1. A cash drawer comprising:

a housing;

a drawer slidably mounted in the housing;

a latch configured to hold the drawer in a closed position; and

an actuator coupled to the latch to move the latch between an unlatching position and a latching position, the actuator being configured to actuate upon receiving an input signal at any one of at least three energization potentials.

2. The cash drawer of claim 1 wherein the actuator comprises:

a solenoid with a plurality of coils, each coil having coil inputs.

3. The cash drawer of claim 2 wherein the actuator comprises:

a diode circuit coupled to the plurality of coils.

4. The cash drawer of claim 3 wherein the diode circuit is configured to apply the input signal to desired coil inputs based on an energization potential of the input signal.

5. The cash drawer of claim 4 and further comprising:

a cable and connector assembly configured to connect the energization potential of the input signal to the diode circuit.

6. The cash drawer of claim 5 wherein the diode circuit is configured to apply the input signal to desired coil inputs based on a configuration of the cable and connector assembly.

7. The cash drawer of claim 6 wherein the plurality of coils comprises first and second coils, each having first and second inputs.

8. The cash drawer of claim 7 wherein the diode circuit comprises:

a first diode connected between the first input of the first coil and the first input of the second coil;

a second diode connected between the first input of the second coil and the second input of the first coil; and

a third diode connected between the second input of the first coil and the second input of the second coil.

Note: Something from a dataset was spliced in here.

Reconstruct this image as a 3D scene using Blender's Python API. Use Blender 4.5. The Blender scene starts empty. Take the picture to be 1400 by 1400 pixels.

9. The cash drawer of claim 1 wherein the at least three voltage potentials include 12V and 24V and at least one additional voltage.

10. The cash drawer of claim 9 wherein the at least one additional voltage comprises 15V and at least 28V.

11. The cash drawer of claim 9 wherein the actuator includes a diode circuit configured to provide fly-back protection.

12. A cash drawer, comprising:

a housing;

a drawer reciprocally mounted within the housing;

a latch movable between a latching position holding the drawer in the housing and an unlatching position;

an actuator coupled to the latch to move the latch between the latching and unlatching positions based on a predetermined energization signal; and

an energization circuit receiving an input signal at any one of a plurality of voltage potentials and applying the predetermined energization signal to the actuator, the energization circuit including a plurality of coils providing the predetermined energization signal to the actuator and a selection circuit applying the input signal to one or more of the coils and de-energizing the coils, inhibiting application of de-energizing current to components remote from the cash drawer.

13. The cash drawer of claim 12 wherein the energization circuit is configured to receive the input signal at any one of at least three voltage potentials.

14. The cash drawer of claim 12 wherein the selection circuit comprises:

a diode circuit coupled to the plurality of coils.

15. The cash drawer of claim 14 wherein the diode circuit is configured to apply the inputs to desired coil inputs based on an energization potential of the input signal.

16. The cash drawer of claim 15 and further comprising:

a cable and connector assembly configured to connect the energization potential of the input signal to the diode circuit.

17. The cash drawer of claim 16 wherein the diode circuit is configured to apply the input signal to desired coil inputs based on a configuration of the cable and connector assembly.

18. The cash drawer of claim 17 wherein the cable and connector assembly includes an RJ45 connector.

19. A cash drawer latch assembly, in a cash drawer comprising:

a latch movable between a latching position and an unlatching position; and

an actuator energizeable to move the latch between the latching and unlatching positions, the actuator including a plurality of coils and a diode circuit the diode circuit receiving an input signal at one of a plurality of voltages, and de-energizing the coils inhibiting application of de-energization to components external to the cash drawer.

20. The cash drawer latch assembly of claim 19 and further comprising:

a cable and connector assembly configured to connect the energization potential of the input signal to the diode circuit.

21. The cash drawer latch assembly of claim 20 wherein the diode circuit is configured to apply the input signal to desired coil inputs based on a configuration of the cable and connector assembly.